Synopses & Reviews
Joseph Jones's study focuses on the period since World War I. In these years the stability of the transport world was shaken by the effect of automobile competition upon the railways' near monopoly. A republican tradition based on fear of monopoloy and protection of local facilities had emerged in the era when rail was king. In the 1930s and 1940s transport policy became a tug of war between supporters of this tradition and those who felt that a new approach was needed to cope with competition, economic depression, and war. Legislative proposals led to heated discussion as railway companies, car manufacturers, truckers, oil companies, small business, local authorities, and trade unions fought to defend their interests.

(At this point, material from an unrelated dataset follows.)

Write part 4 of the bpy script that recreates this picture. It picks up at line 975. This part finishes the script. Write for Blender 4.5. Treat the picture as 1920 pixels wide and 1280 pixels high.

Dr Jones's study of these conflicts, based uopn extensive archival research, illustrates the tension between state planning economic liberalism wihch has been the central issue in economic policy in twentieth-century France.
Synopsis
Few aspects of economic development have had such a widespread or profound impact on the reshaping of contemporary France as transportation. As a result, transport policy has brought many of the major social forces into conflict. Monopolistic railway companies, closely aligned with the banks, combated the defenders of the regions and small towns. The fiercely independent truckers and barge-haulers, proponents of the small family firm, collided with the forces of the state. Apostles of the transatlantic gospel of free enterprise and technical progress clashed with supporters of a planned, socialist society.